- **Work required**
Track down the lines that contain "part" and copy them.

§ §

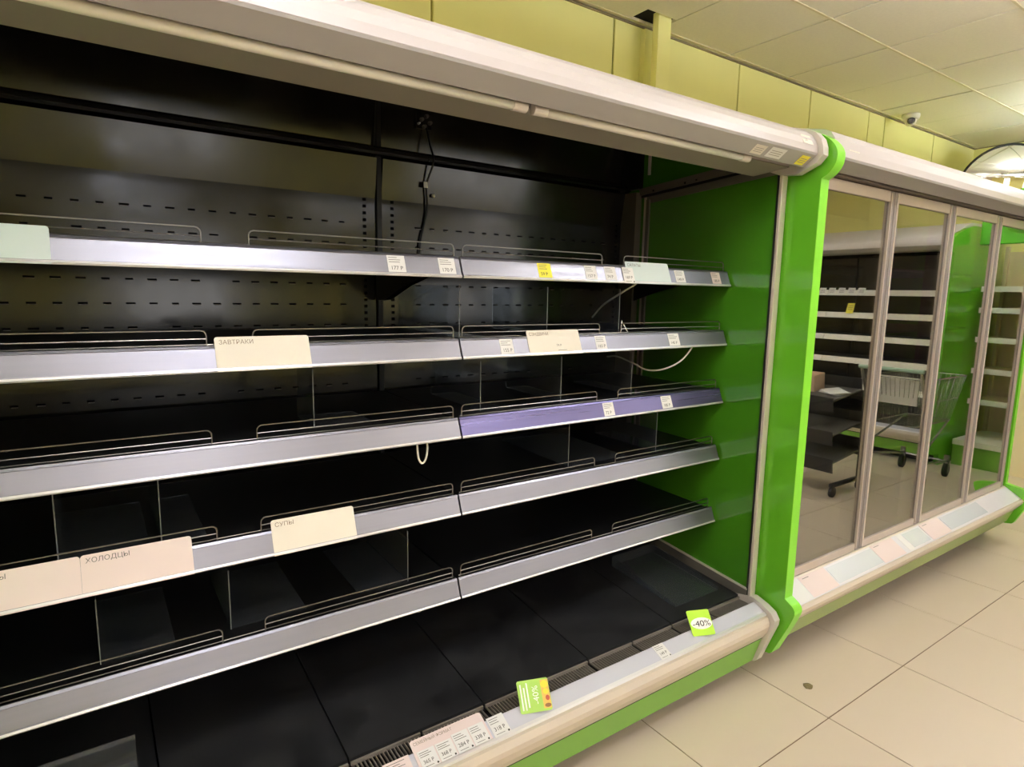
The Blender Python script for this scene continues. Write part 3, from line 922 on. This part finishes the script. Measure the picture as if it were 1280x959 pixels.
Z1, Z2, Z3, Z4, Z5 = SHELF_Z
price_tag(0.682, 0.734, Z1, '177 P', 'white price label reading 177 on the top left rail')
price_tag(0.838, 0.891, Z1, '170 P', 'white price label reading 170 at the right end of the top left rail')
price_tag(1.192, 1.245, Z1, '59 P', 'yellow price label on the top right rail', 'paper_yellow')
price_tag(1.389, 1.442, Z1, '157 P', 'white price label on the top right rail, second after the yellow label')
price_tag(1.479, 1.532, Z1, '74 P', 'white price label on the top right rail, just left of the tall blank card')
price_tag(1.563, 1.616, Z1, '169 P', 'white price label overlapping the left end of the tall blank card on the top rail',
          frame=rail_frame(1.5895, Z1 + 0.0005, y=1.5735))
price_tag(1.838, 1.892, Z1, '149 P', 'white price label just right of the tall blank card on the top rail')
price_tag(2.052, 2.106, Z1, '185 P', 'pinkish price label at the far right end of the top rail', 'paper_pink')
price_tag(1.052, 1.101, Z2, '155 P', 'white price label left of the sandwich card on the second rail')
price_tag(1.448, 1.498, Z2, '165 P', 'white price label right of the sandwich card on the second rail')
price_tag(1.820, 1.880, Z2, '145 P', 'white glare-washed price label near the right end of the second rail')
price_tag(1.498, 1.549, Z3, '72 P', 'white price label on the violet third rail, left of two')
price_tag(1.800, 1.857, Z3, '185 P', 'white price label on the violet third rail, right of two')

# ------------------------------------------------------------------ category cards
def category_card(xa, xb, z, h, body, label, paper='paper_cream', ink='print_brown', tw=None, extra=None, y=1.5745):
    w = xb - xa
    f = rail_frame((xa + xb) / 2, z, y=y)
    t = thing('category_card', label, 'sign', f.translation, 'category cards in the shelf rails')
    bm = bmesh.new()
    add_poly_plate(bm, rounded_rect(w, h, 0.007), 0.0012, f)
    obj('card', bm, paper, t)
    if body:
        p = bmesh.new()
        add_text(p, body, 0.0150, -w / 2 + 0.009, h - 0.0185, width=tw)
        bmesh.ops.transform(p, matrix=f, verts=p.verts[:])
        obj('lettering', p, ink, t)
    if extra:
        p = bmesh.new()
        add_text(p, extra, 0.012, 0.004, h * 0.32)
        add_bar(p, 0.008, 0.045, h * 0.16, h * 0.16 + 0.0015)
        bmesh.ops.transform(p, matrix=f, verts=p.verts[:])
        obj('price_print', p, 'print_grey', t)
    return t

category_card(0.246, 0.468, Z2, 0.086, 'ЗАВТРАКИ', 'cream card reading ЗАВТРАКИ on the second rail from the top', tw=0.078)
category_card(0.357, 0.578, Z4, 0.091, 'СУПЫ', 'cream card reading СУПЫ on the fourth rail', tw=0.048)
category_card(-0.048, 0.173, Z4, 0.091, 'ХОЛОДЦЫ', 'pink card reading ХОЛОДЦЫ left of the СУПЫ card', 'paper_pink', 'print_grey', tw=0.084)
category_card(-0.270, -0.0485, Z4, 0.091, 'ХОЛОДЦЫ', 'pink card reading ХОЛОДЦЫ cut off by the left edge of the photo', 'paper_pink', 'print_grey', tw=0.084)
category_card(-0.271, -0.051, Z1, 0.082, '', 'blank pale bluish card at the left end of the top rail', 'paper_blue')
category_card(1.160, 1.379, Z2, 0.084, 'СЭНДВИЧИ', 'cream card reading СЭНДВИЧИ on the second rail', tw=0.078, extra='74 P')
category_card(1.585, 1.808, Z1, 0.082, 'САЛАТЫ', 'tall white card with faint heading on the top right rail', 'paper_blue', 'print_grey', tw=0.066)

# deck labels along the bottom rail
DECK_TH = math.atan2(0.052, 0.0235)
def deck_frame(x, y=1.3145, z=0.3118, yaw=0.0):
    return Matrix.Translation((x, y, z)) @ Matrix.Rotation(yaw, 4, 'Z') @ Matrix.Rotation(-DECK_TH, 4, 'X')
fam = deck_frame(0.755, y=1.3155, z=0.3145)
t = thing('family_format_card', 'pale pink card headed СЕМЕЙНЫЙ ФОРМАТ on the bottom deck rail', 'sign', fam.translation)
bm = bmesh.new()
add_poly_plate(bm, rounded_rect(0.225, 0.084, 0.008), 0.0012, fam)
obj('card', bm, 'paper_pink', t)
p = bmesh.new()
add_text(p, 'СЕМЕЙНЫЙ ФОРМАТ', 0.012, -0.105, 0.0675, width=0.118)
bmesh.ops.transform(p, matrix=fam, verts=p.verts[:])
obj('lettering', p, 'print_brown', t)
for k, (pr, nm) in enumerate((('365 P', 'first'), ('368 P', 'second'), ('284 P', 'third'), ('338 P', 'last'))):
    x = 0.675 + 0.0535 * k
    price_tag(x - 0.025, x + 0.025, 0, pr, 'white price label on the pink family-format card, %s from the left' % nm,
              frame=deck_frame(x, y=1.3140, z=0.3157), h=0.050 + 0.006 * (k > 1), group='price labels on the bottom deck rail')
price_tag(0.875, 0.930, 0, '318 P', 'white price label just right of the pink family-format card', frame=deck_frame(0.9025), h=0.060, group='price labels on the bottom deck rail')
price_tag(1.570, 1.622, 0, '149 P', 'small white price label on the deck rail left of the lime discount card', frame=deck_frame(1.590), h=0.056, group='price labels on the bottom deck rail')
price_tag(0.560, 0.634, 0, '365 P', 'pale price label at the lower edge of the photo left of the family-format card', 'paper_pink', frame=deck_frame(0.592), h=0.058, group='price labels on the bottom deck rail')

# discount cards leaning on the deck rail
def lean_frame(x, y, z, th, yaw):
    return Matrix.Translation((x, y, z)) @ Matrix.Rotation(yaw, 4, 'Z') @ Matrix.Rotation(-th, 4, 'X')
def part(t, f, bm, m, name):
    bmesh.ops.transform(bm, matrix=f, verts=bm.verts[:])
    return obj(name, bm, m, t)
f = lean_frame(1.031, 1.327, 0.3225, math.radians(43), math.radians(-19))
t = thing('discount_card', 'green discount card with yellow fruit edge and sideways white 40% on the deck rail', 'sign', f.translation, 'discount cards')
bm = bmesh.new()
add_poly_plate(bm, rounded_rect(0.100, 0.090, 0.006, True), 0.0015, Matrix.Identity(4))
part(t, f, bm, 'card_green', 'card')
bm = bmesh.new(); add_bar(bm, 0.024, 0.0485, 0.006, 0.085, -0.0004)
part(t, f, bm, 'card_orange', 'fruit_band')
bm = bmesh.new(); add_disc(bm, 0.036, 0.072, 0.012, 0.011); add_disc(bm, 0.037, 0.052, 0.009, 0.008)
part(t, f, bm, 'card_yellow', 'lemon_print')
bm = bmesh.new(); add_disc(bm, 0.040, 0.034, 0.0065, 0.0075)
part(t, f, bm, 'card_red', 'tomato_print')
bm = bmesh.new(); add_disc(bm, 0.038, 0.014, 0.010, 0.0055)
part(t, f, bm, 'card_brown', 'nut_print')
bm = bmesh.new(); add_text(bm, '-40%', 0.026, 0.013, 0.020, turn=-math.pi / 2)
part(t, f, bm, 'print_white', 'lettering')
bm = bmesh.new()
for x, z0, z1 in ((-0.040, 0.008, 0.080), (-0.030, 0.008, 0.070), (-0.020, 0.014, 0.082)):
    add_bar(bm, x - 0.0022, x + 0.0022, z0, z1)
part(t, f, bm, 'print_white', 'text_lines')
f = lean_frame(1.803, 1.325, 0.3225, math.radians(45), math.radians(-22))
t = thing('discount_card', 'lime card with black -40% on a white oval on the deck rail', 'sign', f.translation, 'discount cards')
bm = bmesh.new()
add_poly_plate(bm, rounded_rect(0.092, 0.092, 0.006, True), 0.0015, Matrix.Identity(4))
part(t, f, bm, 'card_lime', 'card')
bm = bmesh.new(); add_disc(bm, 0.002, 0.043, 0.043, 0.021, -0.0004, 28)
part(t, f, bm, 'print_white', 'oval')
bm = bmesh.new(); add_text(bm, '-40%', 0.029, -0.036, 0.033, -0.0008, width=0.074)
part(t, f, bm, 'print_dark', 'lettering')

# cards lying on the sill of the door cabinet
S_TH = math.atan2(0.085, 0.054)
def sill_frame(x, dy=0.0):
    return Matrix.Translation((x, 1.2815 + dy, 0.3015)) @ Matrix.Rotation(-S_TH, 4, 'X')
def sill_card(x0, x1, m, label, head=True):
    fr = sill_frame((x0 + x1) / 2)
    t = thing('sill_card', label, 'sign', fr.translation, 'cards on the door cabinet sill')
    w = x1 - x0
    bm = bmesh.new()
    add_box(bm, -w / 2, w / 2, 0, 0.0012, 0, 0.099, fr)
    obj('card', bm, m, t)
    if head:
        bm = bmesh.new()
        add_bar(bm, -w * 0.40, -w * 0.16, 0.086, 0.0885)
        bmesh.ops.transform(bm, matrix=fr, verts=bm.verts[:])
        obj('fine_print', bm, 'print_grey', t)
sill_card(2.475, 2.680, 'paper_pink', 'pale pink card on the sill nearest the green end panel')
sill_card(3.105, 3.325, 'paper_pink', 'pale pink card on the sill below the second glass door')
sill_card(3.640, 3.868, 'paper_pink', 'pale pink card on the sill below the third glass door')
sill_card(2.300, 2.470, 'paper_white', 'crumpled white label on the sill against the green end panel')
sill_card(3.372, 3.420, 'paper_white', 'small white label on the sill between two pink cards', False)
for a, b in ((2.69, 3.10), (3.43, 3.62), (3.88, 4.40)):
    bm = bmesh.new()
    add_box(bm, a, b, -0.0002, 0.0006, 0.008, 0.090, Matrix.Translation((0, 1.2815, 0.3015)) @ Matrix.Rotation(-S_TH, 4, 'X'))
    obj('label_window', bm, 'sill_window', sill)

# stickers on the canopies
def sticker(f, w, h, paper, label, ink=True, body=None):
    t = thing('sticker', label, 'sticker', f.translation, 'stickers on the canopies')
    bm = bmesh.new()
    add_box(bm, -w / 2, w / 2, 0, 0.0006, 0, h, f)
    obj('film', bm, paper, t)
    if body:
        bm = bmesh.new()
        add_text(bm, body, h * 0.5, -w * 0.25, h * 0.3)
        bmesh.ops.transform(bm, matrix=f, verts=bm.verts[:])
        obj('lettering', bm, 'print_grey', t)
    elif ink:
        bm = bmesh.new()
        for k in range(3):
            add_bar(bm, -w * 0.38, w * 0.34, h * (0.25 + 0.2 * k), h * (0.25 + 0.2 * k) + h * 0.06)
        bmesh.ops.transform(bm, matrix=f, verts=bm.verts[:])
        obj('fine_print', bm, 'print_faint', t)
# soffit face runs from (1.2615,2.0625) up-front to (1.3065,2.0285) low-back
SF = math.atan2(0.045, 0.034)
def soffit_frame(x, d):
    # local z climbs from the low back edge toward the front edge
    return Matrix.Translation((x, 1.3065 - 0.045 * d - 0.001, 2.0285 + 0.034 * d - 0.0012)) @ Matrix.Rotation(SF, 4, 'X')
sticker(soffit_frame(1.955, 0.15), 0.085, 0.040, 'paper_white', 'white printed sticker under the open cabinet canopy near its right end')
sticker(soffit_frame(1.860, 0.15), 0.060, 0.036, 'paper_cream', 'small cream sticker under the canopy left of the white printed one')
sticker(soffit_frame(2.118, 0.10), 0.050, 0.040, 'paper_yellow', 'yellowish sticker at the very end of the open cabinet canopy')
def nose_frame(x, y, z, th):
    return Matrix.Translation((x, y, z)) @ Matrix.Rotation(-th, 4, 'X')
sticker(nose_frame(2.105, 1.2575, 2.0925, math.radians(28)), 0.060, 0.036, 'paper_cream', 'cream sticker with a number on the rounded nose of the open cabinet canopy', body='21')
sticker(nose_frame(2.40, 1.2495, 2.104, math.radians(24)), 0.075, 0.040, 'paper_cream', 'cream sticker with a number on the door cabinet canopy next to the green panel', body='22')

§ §

- **The answer**
The Blender Python script for this scene continues. Write part 3, from line 922 on. This part finishes the script. Measure the picture as if it were 1280x959 pixels.
def part(t, f, bm, m, name):
part(t, f, bm, 'card_green', 'card')
part(t, f, bm, 'card_orange', 'fruit_band')
part(t, f, bm, 'card_yellow', 'lemon_print')
part(t, f, bm, 'card_red', 'tomato_print')
part(t, f, bm, 'card_brown', 'nut_print')
part(t, f, bm, 'print_white', 'lettering')
part(t, f, bm, 'print_white', 'text_lines')
part(t, f, bm, 'card_lime', 'card')
part(t, f, bm, 'print_white', 'oval')
part(t, f, bm, 'print_dark', 'lettering')